--- Information shown ---

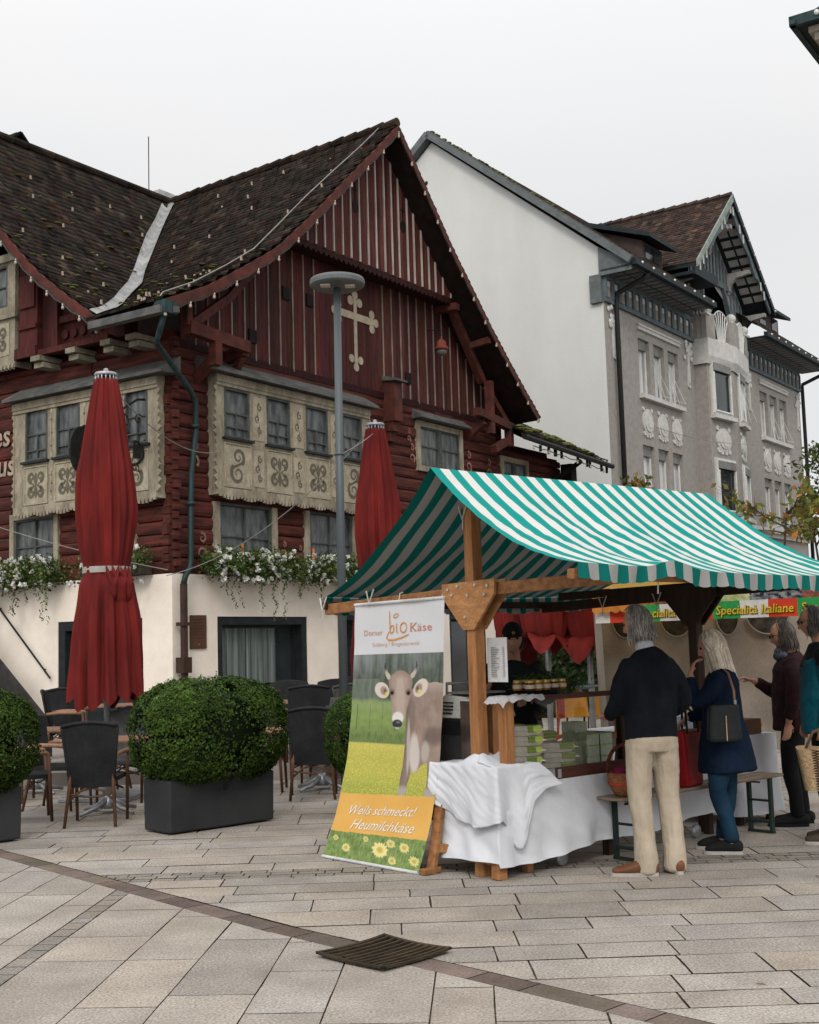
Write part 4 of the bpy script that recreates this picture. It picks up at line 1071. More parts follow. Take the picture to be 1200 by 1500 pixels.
for u, n in ((6.68, .45), (8.38, .62), (10.3, .35)): bn.ball((u, n, 12.1), .17, n=10, m=7); bn.box(u-.3, u+.3, n-.08, n+.12, 11.9, 11.97)
bn.build('balcony_ball', STUC, gb)
rl = MB(FA)
def fan(u0, n0, u1, n1):
    for i in range(7):
        t = i/6; tt = .5+(t-.5)*1.0; b = .5+(t-.5)*.45
        P = lambda k, z: (u0+(u1-u0)*k, n0+(n1-n0)*k, z)
        rl.tube([P(b, 11.14), P(.5+(t-.5)*.6, 11.5), P(tt, 11.95+.22*sin(t*pi))], .02, 5)
    rl.tube([(u0+(u1-u0)*i/8, n0+(n1-n0)*i/8, 11.92+.26*sin(pi*i/8)) for i in range(9)], .022, 5); rl.tube([(u0, n0, 11.16), (u1, n1, 11.16)], .02, 5)
fan(6.95, .55, 7.95, .66); fan(8.8, .66, 10.1, .44)
rl.build('balcony_railing', WINW, gb)
# the gable house front
PK, ZP = 8.12, 16.1
gl = lambda u: ZP-abs(u-PK)*(.88)
gw = MB(FA)
gw.add([(6.45, 0, 11.05), (7.45, 0, 11.05), (7.45, 0, 13.0), (7.75, 0, 13.45), (8.6, 0, 13.45), (9.5, 0, 13.1), (9.85, 0, 12.4), (9.85, 0, 11.05), (11.3, 0, 11.05), (11.3, 0, gl(11.3)-.15), (PK, 0, ZP-.15), (6.45, 0, gl(6.45)-.15)], [(0, 1, 2, 11), (2, 3, 10, 11), (3, 4, 10), (4, 5, 9, 10), (5, 6, 8, 9), (6, 7, 8)])
gw.build('gable_wall', M('grey boarded gable', (.29, .275, .26), (.22, .21, .2), 5), gb)
ins = MB(FA); ins.box(7.3, 9.9, -2.2, -2.1, 11.0, 13.6); ins.box(7.25, 7.35, -2.1, -.02, 11, 13.6); ins.box(9.86, 9.95, -2.1, -.02, 11, 13.6); ins.box(7.3, 9.9, -2.1, -.02, 13.5, 13.6); ins.build('loggia', M('dark loggia', (.012, .014, .015), bump=0), gb)
gs = MB(FA)
for i in range(17):
    u = 6.55+i*.3
    if 7.4 < u < 9.9: z0 = 13.6
    else: z0 = 11.1
    z1 = gl(u)-.3
    if z1 > z0+.1: gs.box(u-.055, u+.055, 0, .05, z0, z1)
gs.beam((7.0, .05, 13.55), (10.2, .05, 13.55), .1, .2); gs.beam((7.4, .05, 11.1), (7.4, .05, 13.1), .1, .14, (0, 1, 0)); gs.beam((9.9, .05, 11.1), (9.9, .05, 12.6), .1, .14, (0, 1, 0)); gs.beam((7.4, .05, 13.05), (7.8, .05, 13.55), .1, .14, (0, 1, 0)); gs.beam((9.9, .05, 12.5), (9.3, .05, 13.5), .1, .16, (0, 1, 0))
gs.build('gable_stile', BLUEG, gb)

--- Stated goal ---
Extract every line of the data exactly; pictures stay out.

--- Response to this task ---
Write part 4 of the bpy script that recreates this picture. It picks up at line 1071. More parts follow. Take the picture to be 1200 by 1500 pixels.
for u, n in ((6.68, .45), (8.38, .62), (10.3, .35)): bn.ball((u, n, 12.1), .17, n=10, m=7); bn.box(u-.3, u+.3, n-.08, n+.12, 11.9, 11.97)
bn.build('balcony_ball', STUC, gb)
rl = MB(FA)
def fan(u0, n0, u1, n1):
    for i in range(7):
        t = i/6; tt = .5+(t-.5)*1.0; b = .5+(t-.5)*.45
        P = lambda k, z: (u0+(u1-u0)*k, n0+(n1-n0)*k, z)
        rl.tube([P(b, 11.14), P(.5+(t-.5)*.6, 11.5), P(tt, 11.95+.22*sin(t*pi))], .02, 5)
    rl.tube([(u0+(u1-u0)*i/8, n0+(n1-n0)*i/8, 11.92+.26*sin(pi*i/8)) for i in range(9)], .022, 5); rl.tube([(u0, n0, 11.16), (u1, n1, 11.16)], .02, 5)
fan(6.95, .55, 7.95, .66); fan(8.8, .66, 10.1, .44)
rl.build('balcony_railing', WINW, gb)
# the gable house front
PK, ZP = 8.12, 16.1
gl = lambda u: ZP-abs(u-PK)*(.88)
gw = MB(FA)
gw.add([(6.45, 0, 11.05), (7.45, 0, 11.05), (7.45, 0, 13.0), (7.75, 0, 13.45), (8.6, 0, 13.45), (9.5, 0, 13.1), (9.85, 0, 12.4), (9.85, 0, 11.05), (11.3, 0, 11.05), (11.3, 0, gl(11.3)-.15), (PK, 0, ZP-.15), (6.45, 0, gl(6.45)-.15)], [(0, 1, 2, 11), (2, 3, 10, 11), (3, 4, 10), (4, 5, 9, 10), (5, 6, 8, 9), (6, 7, 8)])
gw.build('gable_wall', M('grey boarded gable', (.29, .275, .26), (.22, .21, .2), 5), gb)
ins = MB(FA); ins.box(7.3, 9.9, -2.2, -2.1, 11.0, 13.6); ins.box(7.25, 7.35, -2.1, -.02, 11, 13.6); ins.box(9.86, 9.95, -2.1, -.02, 11, 13.6); ins.box(7.3, 9.9, -2.1, -.02, 13.5, 13.6); ins.build('loggia', M('dark loggia', (.012, .014, .015), bump=0), gb)
gs = MB(FA)
for i in range(17):
    u = 6.55+i*.3
    if 7.4 < u < 9.9: z0 = 13.6
    else: z0 = 11.1
    z1 = gl(u)-.3
    if z1 > z0+.1: gs.box(u-.055, u+.055, 0, .05, z0, z1)
gs.beam((7.0, .05, 13.55), (10.2, .05, 13.55), .1, .2); gs.beam((7.4, .05, 11.1), (7.4, .05, 13.1), .1, .14, (0, 1, 0)); gs.beam((9.9, .05, 11.1), (9.9, .05, 12.6), .1, .14, (0, 1, 0)); gs.beam((7.4, .05, 13.05), (7.8, .05, 13.55), .1, .14, (0, 1, 0)); gs.beam((9.9, .05, 12.5), (9.3, .05, 13.5), .1, .16, (0, 1, 0))
gs.build('gable_stile', BLUEG, gb)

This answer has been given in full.